Cannes 2014: The Homesman | reviews, news & interviews
Cannes 2014: The Homesman
Cannes 2014: The Homesman
Tommy Lee Jones directs and stars in this both fresh and familiar Western
For decades, film audiences have known the craggy-faced Tommy Lee Jones as an actor, mostly playing pugnacious, oddball, characters, way beyond the borders of respectability.
Like all post-Fordian Westerns, The Homesman cannot help being referential to an extent. This one nods towards John Ford (specifically, the crazed women in The Searchers and Two Rode Together), and Howard Hawks, with its gender role reversal - Swank takes the initiative in all aspects of the trip, even sexually. It is also inevitable that the relationship between the hard-drinking Jones and the do-gooder Christian virgin should evoke Rooster Cogburn – one can easily imagine Katharine Hepburn and John Wayne in the roles.

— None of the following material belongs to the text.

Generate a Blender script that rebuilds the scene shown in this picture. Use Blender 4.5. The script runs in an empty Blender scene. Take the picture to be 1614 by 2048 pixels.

Yet, except for one perfunctory appearance by hostile Red Indians, there is even a doubt about the movie’s classification as a Western. Although the trek is a staple theme of Westerns, just when the plot seems to be getting nowhere, like the characters, the film takes a surprising turn when a death gives it new life. The excellent cinematography by Rodrigo Prieto, which does not dwell on the beauty of the landscape but on its vastness, becomes brighter towards the end, reflecting the change in the situation. (There is a surreal scene when they come across a hotel in the middle of nowhere, like a house in an Andrew Wyeth painting.) But the film is never self-consciously aesthetic and despite comparisons, The Homesman has a melancholy poetry all of its own.